WFP predicts that Rubkona is likely to reach stage five of severe malnutrition, the highest classification within the Integrated Food Security Phase Classification.
The mounting health and humanitarian crisis facing South Sudan could be worsened as the military conflict taking place in neighbouring Sudan moves closer, UN special envoy for the Horn of Africa Hanna Serwaa Tetteh warned the security council on Monday.
Ms Tetteh said that fighting between Sudan’s army and rival paramilitary Rapid Support Force (RSF), now in its seventh month, appears to be moving closer to South Sudan and the disputed Abyei region
Ms Tetteh pointed to the RSF’s recent seizures of the airport and oil field in Belila, around 34 miles south-west of the capital of Sudan’s West Kordofan State.
She said that the conflict is creating “significant humanitarian, security, economic and political consequences that are a matter of deep concern among the South Sudanese political leadership.”
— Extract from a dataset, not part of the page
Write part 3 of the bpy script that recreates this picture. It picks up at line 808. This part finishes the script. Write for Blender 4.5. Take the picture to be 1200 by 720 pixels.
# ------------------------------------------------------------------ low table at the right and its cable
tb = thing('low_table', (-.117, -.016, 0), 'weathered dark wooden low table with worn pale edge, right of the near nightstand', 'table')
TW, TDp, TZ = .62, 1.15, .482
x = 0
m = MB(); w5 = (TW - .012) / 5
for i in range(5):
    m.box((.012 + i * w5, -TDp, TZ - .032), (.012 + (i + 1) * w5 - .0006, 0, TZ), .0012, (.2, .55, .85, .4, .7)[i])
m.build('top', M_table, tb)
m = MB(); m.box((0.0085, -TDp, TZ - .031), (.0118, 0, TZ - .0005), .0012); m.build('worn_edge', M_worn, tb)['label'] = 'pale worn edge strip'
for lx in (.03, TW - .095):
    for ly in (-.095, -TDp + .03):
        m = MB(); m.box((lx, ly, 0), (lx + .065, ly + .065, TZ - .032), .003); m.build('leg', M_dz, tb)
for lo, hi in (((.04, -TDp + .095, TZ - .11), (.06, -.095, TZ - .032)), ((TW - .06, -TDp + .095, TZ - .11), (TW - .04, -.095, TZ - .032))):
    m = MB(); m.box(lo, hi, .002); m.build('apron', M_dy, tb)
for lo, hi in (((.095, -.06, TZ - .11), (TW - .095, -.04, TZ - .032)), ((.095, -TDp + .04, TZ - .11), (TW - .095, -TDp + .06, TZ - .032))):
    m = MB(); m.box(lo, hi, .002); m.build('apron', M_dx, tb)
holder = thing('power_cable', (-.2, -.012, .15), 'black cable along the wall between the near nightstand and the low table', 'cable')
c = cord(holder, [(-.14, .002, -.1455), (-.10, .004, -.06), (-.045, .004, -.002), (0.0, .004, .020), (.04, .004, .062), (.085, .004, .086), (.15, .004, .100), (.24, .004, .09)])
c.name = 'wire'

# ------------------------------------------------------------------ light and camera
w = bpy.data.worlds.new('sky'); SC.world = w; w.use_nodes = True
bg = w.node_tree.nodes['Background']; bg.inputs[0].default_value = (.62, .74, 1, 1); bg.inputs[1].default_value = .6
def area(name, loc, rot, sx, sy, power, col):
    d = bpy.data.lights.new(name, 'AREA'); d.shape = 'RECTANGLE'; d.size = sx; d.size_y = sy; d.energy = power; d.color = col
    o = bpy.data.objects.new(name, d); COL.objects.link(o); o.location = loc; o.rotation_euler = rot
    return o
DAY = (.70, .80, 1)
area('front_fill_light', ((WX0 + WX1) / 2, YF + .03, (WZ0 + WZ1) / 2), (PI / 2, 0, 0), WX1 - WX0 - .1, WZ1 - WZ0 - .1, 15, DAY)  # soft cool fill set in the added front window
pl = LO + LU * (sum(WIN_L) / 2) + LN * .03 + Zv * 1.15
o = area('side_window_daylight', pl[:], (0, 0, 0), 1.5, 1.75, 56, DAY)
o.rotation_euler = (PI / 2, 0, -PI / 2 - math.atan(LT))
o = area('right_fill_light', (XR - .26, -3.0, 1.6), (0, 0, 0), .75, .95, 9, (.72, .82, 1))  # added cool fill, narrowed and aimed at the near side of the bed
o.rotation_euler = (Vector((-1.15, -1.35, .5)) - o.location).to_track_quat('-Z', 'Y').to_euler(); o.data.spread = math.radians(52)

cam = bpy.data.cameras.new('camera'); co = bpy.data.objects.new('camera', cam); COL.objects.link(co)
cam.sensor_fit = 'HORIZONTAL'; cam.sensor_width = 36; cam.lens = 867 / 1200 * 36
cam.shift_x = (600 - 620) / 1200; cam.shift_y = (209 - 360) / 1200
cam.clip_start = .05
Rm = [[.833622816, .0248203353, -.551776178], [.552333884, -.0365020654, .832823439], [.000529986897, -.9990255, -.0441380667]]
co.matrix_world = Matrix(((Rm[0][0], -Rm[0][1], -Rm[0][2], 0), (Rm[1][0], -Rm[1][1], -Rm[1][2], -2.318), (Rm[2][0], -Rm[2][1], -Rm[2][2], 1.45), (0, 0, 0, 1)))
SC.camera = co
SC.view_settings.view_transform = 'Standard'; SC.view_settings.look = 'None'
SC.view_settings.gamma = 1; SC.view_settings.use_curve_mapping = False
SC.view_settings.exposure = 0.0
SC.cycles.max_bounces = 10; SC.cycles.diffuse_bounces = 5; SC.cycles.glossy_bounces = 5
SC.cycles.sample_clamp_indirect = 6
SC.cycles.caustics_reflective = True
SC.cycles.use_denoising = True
Sudan was plunged into chaos in mid-April when simmering tensions between the military and the RSF exploded into open warfare in the capital, Khartoum, and other areas across the east African nation.
More than 9,000 people have been killed and aout 4.5 million displaced.
Ms Tetteh said that the military confrontation between Sudan’s two sides “is getting closer to the border with Abyei and South Sudan.”
The status of the oil-rich Abyei region was unresolved after South Sudan became independent from Sudan in 2011.